Loco, Joël Houssin
Loco, Ed. Ring, 20 septembre 2012, 240 p. 16 €
Ecrivain(s): Joël Houssin« La planète n’était plus qu’un gigantesque mausolée à ciel ouvert de cinq milliards de morts ».
« On ne voyait, en guise d’étoiles, que le ciel de cendres qui crachait de temps à autre toute sa merde noire et radioactive sur la terre, ondées infécondes dont il fallait se protéger pour survivre quelques mois de plus… ».
Un programme fou, la Black Box, a déclenché une catastrophe nucléaire. La planète a été ravagée, elle n’est plus qu’une terre gorgée de sang. Désormais, deux mondes cohabitent. D’un côté les rescapés et de l’autre les contaminés. Les premiers errent dans les paysages dévastés, avec une espérance de vie limitée. On n’y rencontre quasiment jamais de vieillards, et les enfants sont plus que rares. Les seconds sont protégés dans leur bulle, à l’abri de l’atmosphère empoisonnée.

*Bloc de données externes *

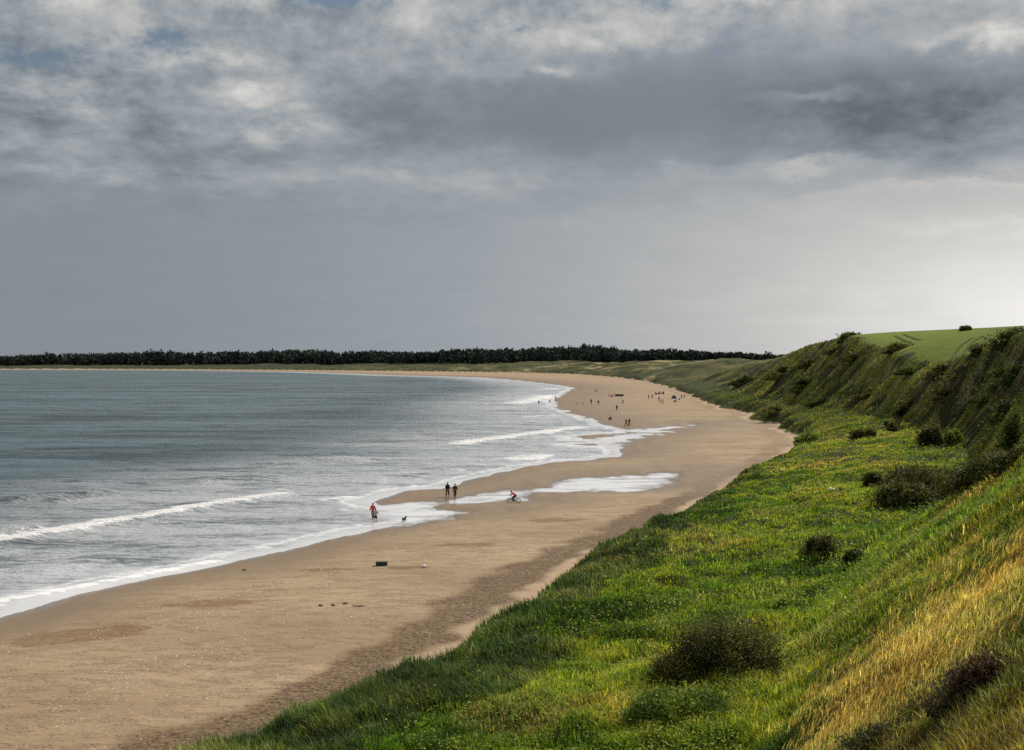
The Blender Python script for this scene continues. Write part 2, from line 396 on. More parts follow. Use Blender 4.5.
SAND_A = (.275, .196, .117); SAND_B = (.365, .272, .172); SAND_C = (.195, .132, .075)
FIELD_A = (.09, .135, .012); FIELD_B = (.155, .19, .024)

def fan(r0, r1, nr):
    az = np.concatenate([np.linspace(-58, -27, 60)[:-1], np.linspace(-27, 27, 720), np.linspace(27, 58, 60)[1:]]) * math.pi / 180
    r = np.geomspace(r0, r1, nr)
    A, RR = np.meshgrid(az, r)
    X = (RR * np.sin(A)); Y = RR * np.cos(A)
    na = len(az)
    i, j = np.meshgrid(np.arange(nr - 1), np.arange(na - 1), indexing='ij')
    q = np.stack([i * na + j, i * na + j + 1, (i + 1) * na + j + 1, (i + 1) * na + j], -1).reshape(-1, 4)
    return X.ravel(), Y.ravel(), q[:, ::-1]

MAT_GROUND = make_ground_mat()
X, Y, Q = fan(4, 5600, 820)
T = terrain(X, Y, True)
V = np.stack([X, Y, T['z']], 1)
damp = np.zeros(len(X))
for px, py, wx, wy in ((75, 633, 78, 11), (110, 628, 50, 8), (215, 602, 60, 5), (330, 568.5, 40, 2.6), (408, 568, 34, 2.6), (40, 640, 50, 6), (470, 545, 40, 3), (560, 520, 40, 3)):
    c = gp(px, py, .8); ax = wx * c[1] / F; ay = wy * c[1] ** 2 / (F * CAMZ)
    q = ((X - c[0]) / ax) ** 2 + ((Y - c[1]) / ay) ** 2
    damp = np.maximum(damp, np.exp(-q * 1.2))
ATT = dict(dT=T['dT'], sh=T['sh'], zone=T['zone'], u=T['u'], dR=T['dR'], arc=T['arc'], dB=T['dB'], damp=damp, gul=T['gul'])
def sub_sheet(name, mask, kind='structure'):
    q = Q[mask]
    ids, inv = np.unique(q, return_inverse=True)
    return tag(mesh_obj(name, V[ids], [inv.reshape(-1, 4)], MAT_GROUND, None, True, {k: v[ids] for k, v in ATT.items()}), kind=kind)
fT = T['dT'][Q].mean(1); fB = T['dB'][Q].mean(1); fR = T['dR'][Q].mean(1); fY = Y[Q].mean(1); fS = T['sh'][Q].max(1)
land = fT >= 0
keep = fS > -80
top = land & (fR >= 0) & (fY < 700)
far_land = land & (fY >= 700)
sub_sheet('beach', ~land & keep)
sub_sheet('field', top)
sub_sheet('dunes', far_land)
sub_sheet('terrain', land & ~top & ~far_land)

# ------------------------------------------------------------------ sea
WAVES = [  # crest line in pixels of the photograph, height m, foam width m behind, foam strength
    ([(-200, 585), (-60, 557), (0, 545.5), (60, 535.5), (120, 524), (180, 512.5), (240, 502.5), (276, 496.5), (296, 492.5)], .42, 3.4, 1.0),
    ([(275, 492), (297, 489.5)], .2, 2.2, .8),
    ([(312, 502), (340, 499.5), (366, 496.5)], .18, 2.0, .85),
    ([(452, 447), (480, 442.5), (520, 437), (555, 432), (576, 429.5), (590, 426)], .35, 6.5, 1.0),
    ([(436, 448.5), (466, 446.5)], .2, 6, .7),
    ([(508, 462), (530, 459.5), (545, 457), (556, 454.5)], .25, 7, .95),
    ([(452, 471.5), (466, 469.5)], .25, 5, .9),
    ([(470, 466), (490, 464)], .12, 4, .5),
    ([(405, 487), (420, 485.5)], .2, 3, .7),
    ([(518, 405.5), (530, 402.5), (545, 398.5), (556, 394)], .4, 12, .9),
    ([(505, 414), (520, 412.5)], .3, 8, .7),
    ([(500, 409), (512, 407)], .3, 8, .6),
    ([(480, 424), (500, 421)], .25, 6, .55),
    ([(545, 391), (565, 387.5)], .4, 12, .8),
    ([(-150, 640), (0, 604), (40, 597), (80, 589), (115, 582), (160, 574), (200, 566.5), (240, 558)], .2, 1.6, .85),
    ([(232, 542), (246, 540)], .2, 1.5, .7),
    ([(520, 419), (545, 416), (568, 415)], .2, 6, .6), ([(540, 410.5), (556, 409)], .2, 8, .7), ([(560, 441), (600, 440)], .15, 4, .6), ([(520, 447), (560, 445.5), (590, 447)], .15, 4, .55),
    ([(470, 451), (520, 449)], .15, 4, .5), ([(395, 476), (440, 472)], .2, 3, .45), ([(330, 512), (358, 511)], .15, 2, .6), ([(300, 521), (335, 518)], .15, 1.6, .45), ([(200, 532), (260, 527)], .2, 2, .3),
    ([(0, 508), (40, 502), (90, 497), (130, 494)], 0.9, 4, 0.0),
    ([(-40, 545), (20, 533), (60, 530)], 0.6, 4, 0.0),
    ([(0, 578), (80, 566), (150, 556)], 0.36, 3, 0.0),
    ([(240, 467), (310, 463), (400, 459)], 0.6, 6, 0.0),
    ([(150, 490), (220, 482), (300, 478)], 0.6, 6, 0.0),
    ([(330, 487), (380, 480), (440, 476)], 0.44, 5, 0.0),
]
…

Le monde que décrit Joël Houssin pourrait être le monde de demain. C’est peut-être déjà celui que nous connaissons aujourd’hui, dans une métaphore à peine voilée. Deux classes antagonistes, une autre forme d’apartheid. D’un côté les gens en bonne santé, de l’autre les contaminés. Aucun terrain d’entente n’est et ne sera possible. Les uns ne peuvent aller dans le monde des autres sans se faire contaminer. Les autres sont exterminés s’ils tentent de s’infiltrer dans le monde protégé.
Certains gens sains s’aventurent malgré tout de leur plein gré dans le monde contaminé, pour être contaminés à leur tour. Ils en ont assez de vivre sans que rien ne puisse leur arriver, comme si la vie avait perdu toute sa saveur du fait de son absence de danger. C’est « la pulsion de mort du peuple sain».
Le message de Joël Houssin est clairement politique et il a le bon goût de ne pas nous faire la leçon dessus. Il se contente de décrire ce monde et laisse au lecteur d’avoir ses interprétations, mais en lançant quelques petits clins d’œil ici et là.
« Les contaminés n’en sont encore qu’à nous jeter des cailloux ».
Le livre commence à la manière d’un roman d’apprentissage en suivant le destin d’un gamin de treize ou quatorze ans, Giro. Rapidement, une surprise survient. Celui qui se présentait comme le héros du récit est tué à la cinquantième page. En ayant recours à ce procédé qui rappelle le Psychose d’Hitchcock ou plus récemment des séries comme 24 ou Lost, Joël Houssin rend bien compte de l’incertitude du monde qu’il a créé, de son caractère chaotique. Chacun peut mourir à tout moment. Le lecteur perd ses certitudes. Il sait qu’il va être malmené.
Il n’y a plus de héros au sens « ancien » du terme. Conséquence, la notion de méchants et de gentils doit être redéfinie. Le livre ne se résume pas à un combat manichéen entre les gentils préservés et les méchants contaminés à la mode zombie. A l’inverse, il ne met pas non plus en scène des gentils irradiés, des pauvres victimes, face aux méchants dans leur tour d’ivoire. Tout le monde est pourri et personne n’est là pour rattraper l’autre.
Le roman monte peu à peu jusqu’à l’attendue explosion finale. Malheureusement, le concentré « 240 pages de nitroglycérine » annoncé sur la couverture s’étiole quelque peu, surtout lorsque le récit bascule franchement dans le fantastique dans les dernières pages. Alors qu’il se tenait jusque-là dans l’anticipation, tendance Mad Max 2, il franchit une frontière mais perd aussi son fil conducteur.
On pourra aussi regretter que, pour rendre compte d’un monde apocalyptique, l’auteur n’explore pas toutes les facettes de la violence. S’il est habile dans l’action, il manque un petit quelque chose dans le ressenti physique, pour créer un malaise chez le lecteur, l’immerger véritablement dans cette terre de souffrance.